言えることは英語で

 入学式・始業式も今日あたりまででしょうか。

 そろそろ英語の授業開きの準備に勤しんでいる方々も多いことでしょう。毎年、これは1年間徹底して継続しようと心に決めて指導に当たるのですが、なかなか継続していくのは難しいものですね。

 そんな中、ぼくがここのところこだわってやれていることの1つは、生徒に「言えることは英語で」言わせる、ということです。

 まぁ、どなたでもそういうことを仕向けてはいると思うのですが、大切なことは、こっちが「使って欲しい」と思っているフレーズを、ちゃんとインプットしておくことでしょう。

 そこで、4月は授業のウォーミングアップとして、ペアで弾丸インプット風に日本語→英語の暗記エクササイズをやっています。例えば、下記のような表現集を配布します。(詳しくは下の方でダウンロードできるので、そちらをご参照下し亜。基本的にはA4版1枚に20個の表現を載せておきます。以下はその一部です。

1 Let me try. その問題、ぼくにやらせて! [ ]
2 I know. Please ask me. わかる!ぼくに聞いて! [ ]
3 Well… / Let me see… えーっと… [ ]
4 Just a moment, please. ちょっと待って! [ ]
5 Once more, please. もう一度お願いします。 [ ]

 ペアでじゃんけんをして勝った方が出題、負けた方が答えるというスタイル。制限時間を設定して、時間で追い込んでいきます。だんだんタスクが厳しくなるように、到達度や時期に応じて複数のステージを用意しています。

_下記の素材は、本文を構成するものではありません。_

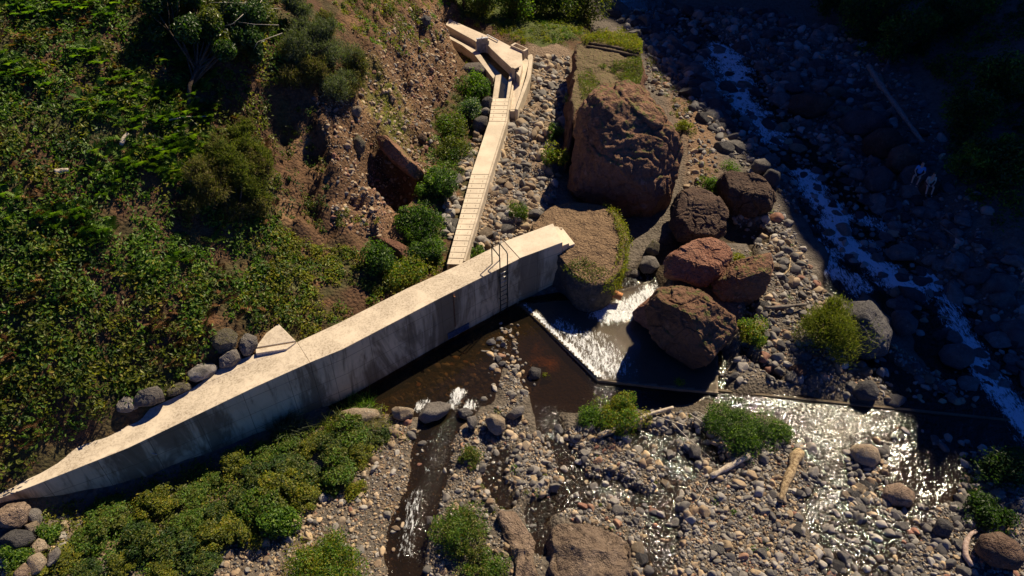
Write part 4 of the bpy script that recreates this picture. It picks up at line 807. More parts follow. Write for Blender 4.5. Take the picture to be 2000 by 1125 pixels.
TER = '915 505;945 400;970 320;1000 235;1035 200;1040 110;1110 110;1112 240;1095 300;1085 390;1040 430;1030 460'
addz('rubble stone', 'on the rubble terrace right of the slab walkway', TER, 760, .12, .46, 1.7, (.50, .42, .08, 0), low=False)
addz('rubble stone', 'on the rubble terrace right of the slab walkway', TER, 2600, .05, .13, 1.2, (.46, .45, .09, 0), low=False, nz=(2.0, -.15))
WL = '915 300;950 215;958 250;925 345;900 420;880 470;860 440;880 360'
addz('rubble stone', 'packed along the left side of the slab walkway', WL, 130, .16, .42, 1.5, (.6, .36, .04, 0), low=False)
RBANK = '1410 430;1520 400;1560 470;1600 560;1700 640;1900 780;1900 800;1720 785;1480 750;1390 740;1440 690;1440 600;1500 500'
addz('river stone', 'on the half lit stony bank behind the cross sill', RBANK, 620, .1, .42, 1.5, (.52, .26, .18, .04), wet_ok=.4)
addz('river stone', 'on the half lit stony bank behind the cross sill', RBANK, 2600, .04, .1, 1.2, (.5, .3, .17, .03), wet_ok=.2)
SH = '1230 20;1330 20;1480 20;1620 60;1760 260;1850 400;1940 470;2020 520;2020 830;1880 760;1760 620;1560 420;1420 300;1330 170;1250 90'
addz('river stone', 'in the shaded upper river', SH, 1800, .14, .62, 1.6, (.6, .04, .36, 0), wet_ok=.6, low=True)
addz('river stone', 'in the shaded upper river', SH, 4200, .06, .16, 1.3, (.6, .05, .35, 0), wet_ok=.15, low=True)
addz('river stone', 'in the shaded upper river', '1180 20;1330 60;1420 200;1440 300;1340 200;1260 90', 260, .2, .8, 1.5, (.5, .04, .46, 0), wet_ok=.4, low=True)
addz('river stone', 'on the dirt strip right of the huge red boulder', '1262 90;1330 180;1400 300;1400 400;1340 380;1345 280;1310 190;1260 180', 420, .06, .3, 1.5, (.5, .35, .1, .05), low=True)
addz('river stone', 'by the mossy mound right of the lower stream', '855 830;940 850;985 960;1060 990;1060 1140;830 1140;845 950', 300, .05, .2, 1.7, (.5, .42, .08, 0))
addz('river stone', 'by the mossy mound right of the lower stream', '855 830;940 850;985 960;1060 990;1060 1140;830 1140;845 950', 2200, .025, .06, 1.2, (.5, .42, .08, 0))
addz('river stone', 'in the line of rocks crossing the right hand shallows', '1650 870;1730 860;1730 930;1720 1010;1660 1010', 90, .12, .34, 1.3, (.45, .25, .3, 0), wet_ok=1)
addz('river stone', 'in the shaded upper river', SH, 260, .3, .85, 1.2, (.5, .02, .48, 0), wet_ok=.5, low=True)
addz('river stone', 'in the shaded upper river', '1600 40;1760 110;1870 330;1960 440;1820 400;1720 260', 700, .07, .5, 1.5, (.55, .05, .4, 0), low=True)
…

ステージの例としては、

ステージ 勝ち 負け 制限時間
日本語を読む 英語を読む 1分
日本語を読む 英語を読む 40秒
日本語を読む 紙を見ないで英語を言う 1分
ランダムに日本語を読む 紙を見ないで英語を言う 1分

といった枠組みが考えられます。ペアで用紙を交換して、相手が言えたら(読めたら)チェック欄を塗りつぶしていくようにしています。一応、相手の言葉をしっかり聞くという習慣を身につけさせたいので、相手が日本語を言い終わる前に言ってはいけない、というルールにしています。

 もちろん、片方が終わったら、役割を交代してもう一度やります。また、特別に学習ペアが組んである時などはリーダーが先に答える方にチャレンジさせる、ステージ3以降は相手が困ってたら最初の音を教えてあげてよい、など生徒の状況に応じてローカルルールを設定してもいいでしょう。

 さて、ここからがポイントですが、せっかく4月に覚えさせた表現なんですから、年間を通して使わせましょう。

 私はALTと協力して、プリントを配るときにわざと少なめに配って"One more paper please"を言わせてみたり、机の上の消しゴムを(ぼくが)落として、拾って上げて"Thank you"と言わせてみたりと、かなり強引に英語を引き出しています。(笑)

 生徒が日本語で乗り切ろうとした時には、「無視する」などの教育的配慮が重要になります。時間はかかりますが、そうやって追い込んでいかないと、使うようにはならないでしょう。1ヶ月くらいがんばると、生徒もあきらめますので、お試し下さい。

 1年生なんかは、"Let me try!"と言わないと、挙手しても当ててあげなあったりすると、すごく張り切って言ってくれるようになります。みんなと同じことを言ってては気づいてもらえないから、勝手に"Here!"とか違った表現を言おうとする生徒も出てきます。(全員でデモ行進のように"LET ME TRY! LET ME TRY!"の大合唱になってしまった時は参りました)

 ワークシートのダウンロードはこちらから。
www.dropbox.com

 一応ふりがなをふることもできるように、英語は少しだけ上寄りに印刷してあります。1年生なんかは、文字指導を一切する前にこれを配って練習しちゃいますけど、音で覚えちゃいますね。何より「繰り返すこと」と「使う機会を用意すること」で、定着の度合いはずいぶんよくなるかと思います。